Like his slightly manic mane, the sponsorship pot’s fast growing. Clearly they’d welcome more – that’s unless anyone has a cut-above mower, of course.
“If we get more than £500 we’ll spend the rest on grass seed,” says Alan. “It would be a shame to have the cutter working again and nothing for it to cut.”

Alan Hamilton can be contacted on 07872 324808 or at nobbydarlo@ntlworld.com. Saturday’s match at the Brinkburn Road ground kicks off at 3pm.

FOUR months after his wholly unexpected heart attack, 75-year-old former FIFA referee George Courtney plans a return to the middle. The old butcher’s dog is booked for a charity match at Newton Aycliffe’s Moore Lane ground on May 13. The consenting consultant was a Leeds United fan who’d seen George’s debut, Leeds v Leicester, in the old first division. “We talked about it for 20 minutes,” says George. “Then he told me I was fine.”

THE column a few weeks back sought the identity of England’s three oldest living cricket captains – Mike Smith, Ted Dexter and Ray Illingworth. Martin Birtle in Billingham sends the score card (4d) from the England v South Africa test at Trent Bridge in 1960 in which all three played but the skipper was M C Cowdrey.

England won by eight wickets, Ken Barrington top scoring with 80 in the first innings, M J K Smith bagging a duck in his only knock.

For neither the first nor last time, however, the star was F S Trueman – 5-27 in the South Africa’s first innings, 4-77 in the second – who never captained England at all.

Martin recalls, however, that in 1968 Fred used his column in The People to announce his retirement from cricket – the same weekend that Yorkshire offered him the captaincy.

“Too late, the presses were rolling. The one honour he wanted above all was denied him.”

TRULY an old friend, Mick Henderson had charge of the Wearhead United v Darlington Travellers Rest game on Saturday. “All over the pitch, just a little time to get there,” reports Travs’ secretary Alan Smith. The ref’s running may still be faster than his driving. “A huge queue formed behind him going back down the dale,” says Alan. Mick Henderson is 83.

THE recent unveiling of the statue of Ronaldo (is that who it was?) reminds Manchester City fan Dave Kilvert of stepovers and of Albert Emptage, a post-war City right half.

Emptage – “now there’s a name to conjure with” – oft attempted that particular trickery. “Frequently he was dumped on his backside by unimpressed full backs,” recalls Dave, from Darlington.

Old Albert, indeed, may have spent rather too much time on his rear. In 136 appearances, he scored just once.
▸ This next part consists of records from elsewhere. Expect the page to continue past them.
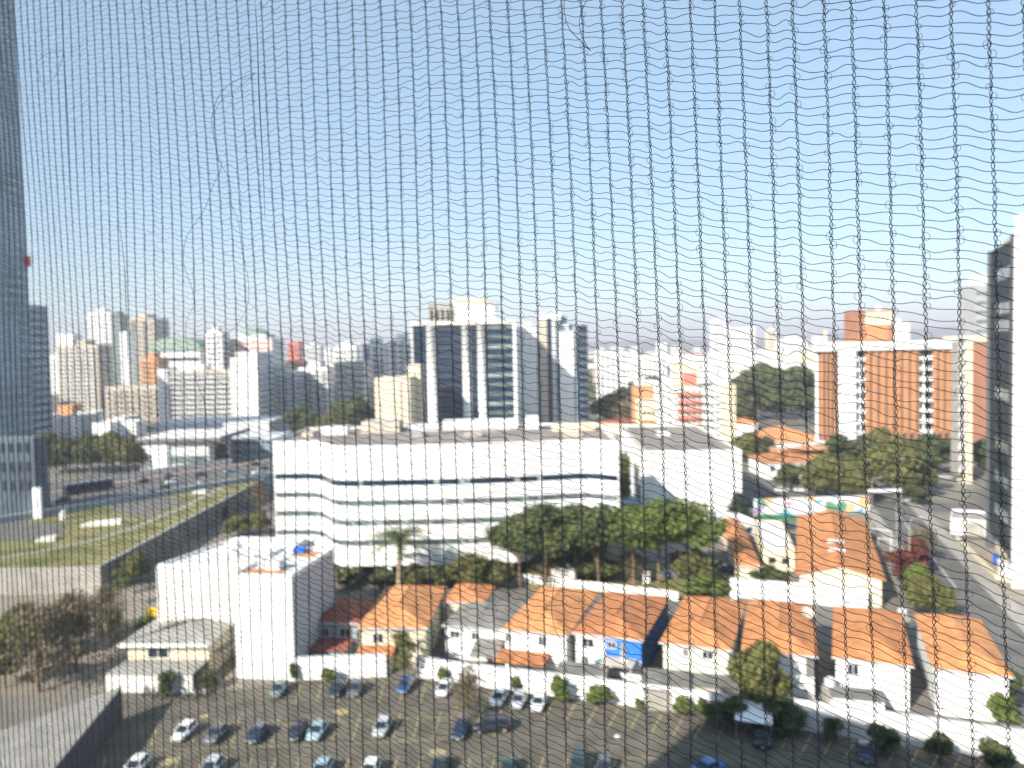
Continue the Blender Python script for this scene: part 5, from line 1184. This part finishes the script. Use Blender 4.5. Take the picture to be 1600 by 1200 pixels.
# ================================================================ TREES, SHRUBS, PLANTS IN PLACE
gs = 'shrubs along the parking wall'
tree('shrub', 457, 1067, 'small yellow green shrub right of the grey green car', 2.9, 1.6, group=gs)
tree('shrub', 511, 1069, 'low bushy shrub above the black car at the wall', 2.3, 2.6, group=gs)
tree('thin', 628, 1062, 'tall feathery shrub tree above the blue car at the wall corner', 7.2, 5.2)
tree('shrub', 691, 1069, 'small round shrub above the white car at the wall', 2.4, 2.4, group=gs)
tree('dry', 733, 1124, 'round olive tree with orange blossom left of the three cars', 6.4, 5.6, name='flowering_tree')
tree('shrub', 806, 1082, 'shrub peeping over the silver car at the wall', 2.2, 2.6, group=gs)
tree('shrub', 872, 1100, 'dense green shrub right of the three parked cars', 3.8, 3.2, group=gs)
tree('shrub', 941, 1104, 'broad green shrub in the empty stretch of the wall', 2.6, 4.8, group=gs)
tree('shrub', 997, 1110, 'tiny green plant at the foot of the wall', 1.6, 1.5, group=gs)
tree('shrub', 1070, 1122, 'bright green shrub where the shade begins', 2.6, 3.9, group=gs)
tree('shrub', 1096, 1124, 'thin shrub close right of the bright green shrub', 2.8, 1.8, group=gs)
tree('olive', 1192, 1118, 'bushy olive green tree in front of the satellite dish house', 8.6, 8.2)
tree('dark', 1140, 1136, 'dark tree at the end of the parking wall, left one', 4.0, 5.5)
tree('dark', 1225, 1142, 'dark spreading tree over the white canopy at the wall end', 4.2, 5.5)
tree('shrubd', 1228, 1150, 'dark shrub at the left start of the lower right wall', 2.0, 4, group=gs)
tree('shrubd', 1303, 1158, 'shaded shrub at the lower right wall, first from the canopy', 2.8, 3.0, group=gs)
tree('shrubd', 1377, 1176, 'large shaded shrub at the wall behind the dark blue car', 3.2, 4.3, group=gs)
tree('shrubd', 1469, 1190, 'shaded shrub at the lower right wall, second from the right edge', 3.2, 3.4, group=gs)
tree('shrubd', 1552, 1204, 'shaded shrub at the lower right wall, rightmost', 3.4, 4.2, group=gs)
tree('dark', 1566, 1118, 'dark green tree at the right end of the tiled houses', 6.8, 5.2)
tree('shrub', 1560, 1130, 'yellow green shrub at the right end of the tiled houses', 3.8, 4.5)
# left
tree('dry', 60, 1082, 'large bare brownish tree in the lower left, front one', 11.5, 13)
tree('dry', 120, 1050, 'brownish sparse tree in the lower left touching the pavilion', 11, 12)
tree('olive', 35, 1040, 'green tree left behind the bare brownish trees', 8.5, 8)
tree('olive', 105, 1018, 'olive tree behind the bare brownish trees', 8, 8)
tree('dry', 180, 1020, 'small bare tree near the yellow panel', 7, 6)
tree('dark', 8, 1075, 'dark tree cut by the left edge', 8, 7)
tree('thin', 190, 930, 'small yellow green tree below the corner of the dark retaining wall', 5.5, 4)
tree('olive', 215, 912, 'olive tree left of the white block wing', 6, 6)
tree('dry', 168, 985, 'bare twiggy tree right of the large bare trees', 7.5, 7)
tree('shrub', 232, 985, 'low shrub beneath the yellow panel', 2.5, 4)
tree('shrubd', 262, 1088, 'dark shrub between the motorcycles and the pavilion', 3.6, 3)
tree('shrubd', 325, 1078, 'dark shrub at the right end of the motorcycles', 2.8, 3)
tree('olive', 372, 838, 'low green tree between the dark retaining wall and the white block roof', 5.0, 9)
tree('dry', 405, 800, 'brownish tree left of the curved office building', 9, 8)
tree('olive', 408, 835, 'olive tree at the left foot of the curved office building', 6, 6)
for i, (px, yy, kk, hh, ww, lab) in enumerate([(60, 735, 'mid', 17, 18, 'leftmost dark green tree behind the avenue'), (95, 735, 'mid', 17, 18, 'second dark green tree behind the avenue'), (135, 735, 'mid', 16, 18, 'round tree in the middle of the group behind the avenue'), (170, 736, 'mid', 16, 16, 'tree left of the white hall behind the avenue'), (200, 734, 'mid', 14, 14, 'smaller yellowish tree next to the white hall')]):
    tree(['broad', 'dark', 'broad', 'olive', 'olive'][i], px, yy, lab, hh*.95, ww, group='trees behind the avenue', Y=318)
for i, (px, yy, hh, ww, k, lab) in enumerate([(345, 728, 9, 10, 'broad', 'shaded tree left of the low grey building'), (300, 655, 8, 22, 'dark', 'dark trees at the foot of the grey banded block'), (548, 690, 26, 24, 'dark', 'tall dark tree left of the plain cream slab building'), (575, 685, 20, 20, 'dark', 'dark tree touching the plain cream slab building'), (490, 688, 14, 12, 'olive', 'yellow green tree over the left roof of the curved office'), (525, 690, 14, 22, 'olive', 'olive tree over the curved office roof'), (470, 690, 20, 18, 'dark', 'dark tree in front of the shaded grey apartment block'), (60, 640, 8, 30, 'mid', 'tree at the foot of the bluish slab tower')]):
    tree(dict(mid='broad').get(k, k), px, yy, lab, hh, ww)
# behind the houses
gm = 'trees between the curved office and the tiled houses'
tree('beltd', 805, 893, 'dark green tree at the left of the tree belt before the curved office', 14, 13, group=gm, Y=154)
tree('beltd', 845, 893, 'tall dark green tree in the tree belt before the curved office', 16, 15, group=gm, Y=154)
tree('beltd', 893, 893, 'mid green tree left of the bright green ones', 15.5, 15, group=gm, Y=155)
tree('beltd', 930, 888, 'mid green tree touching the bright green ones', 15.5, 14, group=gm, Y=153)
tree('beltb', 985, 893, 'bright green tree, left one in front of the white hall', 15, 15, group=gm, Y=154)
tree('beltb', 1025, 895, 'bright green tree with pale forked trunk in front of the white hall', 15.8, 16, group=gm, Y=155)
tree('beltb', 1072, 880, 'bright green tree, right one in front of the white hall', 15.5, 14, group=gm, Y=156)
tree('olive', 870, 900, 'low olive tree under the dark belt trees', 7, 12, group=gm)
tree('dark', 915, 900, 'low dark tree under the mid green belt trees', 8, 12, group=gm)
tree('dry', 860, 912, 'low brownish bush tree above the long garden wall', 4.5, 9, group=gm)
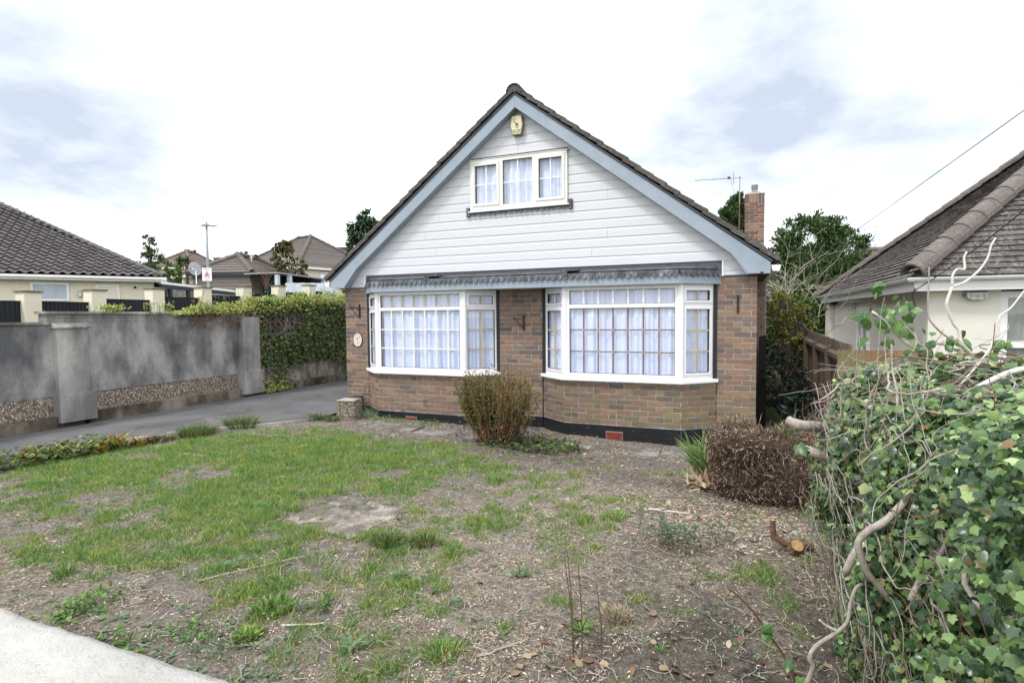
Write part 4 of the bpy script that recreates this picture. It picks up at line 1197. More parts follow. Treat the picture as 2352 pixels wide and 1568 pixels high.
RB().box(XW-.2, XW-.01, -9.5, -2.97, -.18, .197).obj('pebbledash_panel', PEB)
RB().box(XW-.2, XW-.012, -2.5, .52, -.18, .203).obj('pebbledash_panel', PEB)
RB().box(XW-.25, XW+.03, -9.5, -3.02, 1.335, 1.375).obj('coping', COPE)
RB().box(XW-.25, XW+.035, -3.08, .66, 1.505, 1.545).obj('coping', COPE)
# pebbles standing proud on the foot of the wall
N = 5200
py = rng.uniform(-6.2, .52, N); py = np.where((py > -3.0) & (py < -2.45), py+3.0*0-1.2, py)
pos = np.stack([np.full(N, XW-.009), py, rng.uniform(-.17, .19, N)], 1)-np.array([rw.location.x, rw.location.y, rw.location.z])
nn = np.tile([[1., 0, 0]], (N, 1)); yv = frames(vrand(N), nn)[:, :, 1]; x_ = np.cross(yv, nn); x_ /= np.linalg.norm(x_, axis=1, keepdims=True); y_ = np.cross(nn, x_)
scatter('pebbles', peb_v, peb_f, pos, np.stack([x_, y_, nn], 2), np.stack([rng.uniform(.006, .016, N), rng.uniform(.005, .012, N), np.full(N, .008)], 1), PEBS, rw)
def pillar(y0, y1, top, cap):
    p = RB().box(XW, XW+.10, y0, y1, .23, top); p.obj('pillar', RENDL)
    RB().box(XW-.02, XW+.165, y0-.03, y1+.06, -.22, .235).obj('pillar_base', RENDL)
    if cap:
        RB().add([(XW-.06, y0-.03, top+.10), (XW+.13, y0-.03, top+.005), (XW+.13, y1+.03, top+.005), (XW-.06, y1+.03, top+.10), (XW-.06, y0-.03, top-.02), (XW+.13, y0-.03, top-.025), (XW+.13, y1+.03, top-.025), (XW-.06, y1+.03, top-.02)],
                 [(0, 1, 2, 3), (4, 7, 6, 5), (0, 4, 5, 1), (1, 5, 6, 2), (2, 6, 7, 3)]).obj('pillar_cap', COPE)
pillar(-2.97, -2.52, 1.30, True)
RB().box(XW, XW+.14, .53, .98, .23, 1.44).obj('pillar', RENDL)
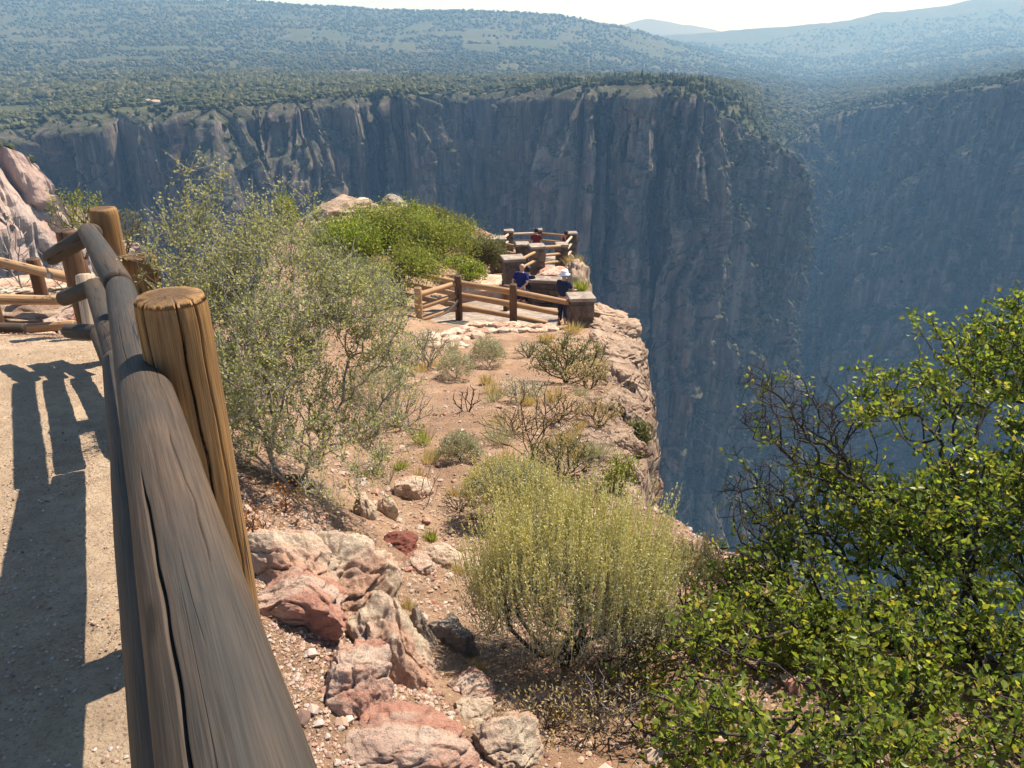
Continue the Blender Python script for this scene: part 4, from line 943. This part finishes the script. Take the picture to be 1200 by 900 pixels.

Dave was also present at the final game of 2007-08 when, as recently we recalled, Middlesbrough beat City 8-1. The keeper, he says, had been warming the bench all season but was finally given a game.

That was the 6ft 7in Andreas Isaksson, for whom it was to be the last of his 19 first team appearances but who was capped 133 times by Sweden and ten times named his country’s goalkeeper of the year so must have been half-decent.

Poor Dave still can’t forget that match at the Boro. “8-1, what a cv. Provided his distribution skills were good, a perfect fit for Pep.”

PALINDROMING on, the last two columns have recalled footballers like the Boro’s Heine Otto, whose surnames can be spelt the same backwards as forwards.

It’s almost incidental that Chelsea fan Brian Dixon recalls that in the Blues’ second division promotion season, 1983-84, Boro and Otto were the only team they failed to beat.

What Brian really wants to report is that his personal best for the 5k Darlington parkrun – one of many such hugely popular events – is 25:52, also palindromic.
The reason that it hasn’t improved since October, Brian insists, is that he wants the next notch also to be a numerical palindrome: 24:42. “It would be a big leap at any age; at mine most certainly.”

...and finally, the only manager in the top two English divisions to have been capped by England (Backtrack, April 13) is Nigel Clough – now at Burton Albion but who spent his early years on the Fens Estate in Hartlepool.
No doubt inspired by the call to the colours of Mr Jermaine Defoe, Don Clarke today invites readers to name the other 13 post-war internationals to have played for England while on Sunderland’s books.